The House of Representatives, 1822  by Samuel F. B. Morse. Courtesy of the National Gallery of Art.



By 1819, across a wide swath of the republic, slavery was seen as an evil of the past that the country needed to move beyond. The New England states and Pennsylvania had all abolished or phased out slavery during or shortly after the American Revolution. The Mid-Atlantic states of New York and New Jersey passed gradual emancipation laws in 1799 and 1804, respectively. Thousands of free African Americans became voters. Furthermore, the abolition of the international slave trade in 1808 helped to propel an antislavery movement. Northern politicians took notice and were motivated to act.

When Congress convened in 1819, the debate over Missouri and the expansion of slavery renewed. The House eventually passed a bill authorizing the people of Missouri to form a constitution and a state government; however, the next day, Rep. James Tallmadge, Jr. of New York amended the bill to restrict slavery in Missouri.

But this momentous question, like a fire bell in the night, awakened and filled me with terror. I considered it at once as the knell of the Union.

~ Thomas Jefferson

The Tallmadge Amendment

The Tallmadge Amendment placed conditions on Missouri statehood, allowing existing slaveholders to retain their property but providing for the gradual elimination of slavery in Missouri over several decades, similar to the approach taken in the gradual emancipation statutes that had been enacted throughout the North. The amendment prohibited the further importation of slaves and freed all slave children born in Missouri (after admission as a state) when they turned twenty-five.

James Tallmadge, Jr.

Rep. Tallmadge narrowly won election in New York with the support of black and other antislavery voters.

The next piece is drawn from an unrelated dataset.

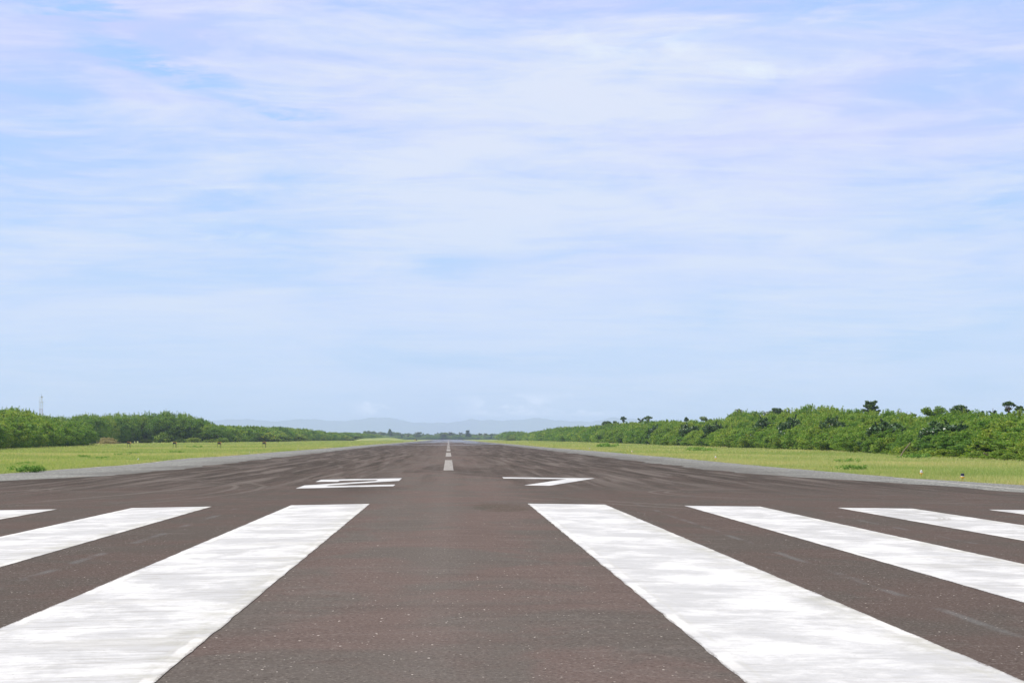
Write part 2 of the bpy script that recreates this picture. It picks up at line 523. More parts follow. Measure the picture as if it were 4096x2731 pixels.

Thus, when the bill for Missouri statehood was considered again, Tallmadge introduced an amendment to prohibit the “future introduction of slavery” in the new state.

“James Tallmadge, Jr.” from Hunt’s Merchants’ Magazine and Commercial Review, 1849.

A Deadlocked Vote



The House of Representatives, whose membership is determined by population, responded to the new antislavery currents in the country. The House sent an electric shock through the country by passing the Tallmadge Amendment, 87-76, banning slavery in Missouri.

Yet when the bill reached the Senate, with equal representation by the states, and thus more slaveholders, the Tallmadge Amendment met a different fate, struck altogether. The Senate passed its own bill with no restriction on slavery in Missouri, but that was narrowly rejected by the House, 78–76. On March 3, 1819, Congress adjourned, firmly deadlocked on the question of Missouri’s statehood.


Early Emancipation in the North created by Pea Pod Creative in partnership with Struggle for Statehood project team.

Did you know?

In the midst of the Missouri Crisis, the case McCulloch v. Maryland was decided by the U.S. Supreme Court. The court ruled that the Constitution gives Congress “implied powers,” not specifically stated, but necessary to carry out its other powers. The landmark decision established sovereignty of the federal government over the states.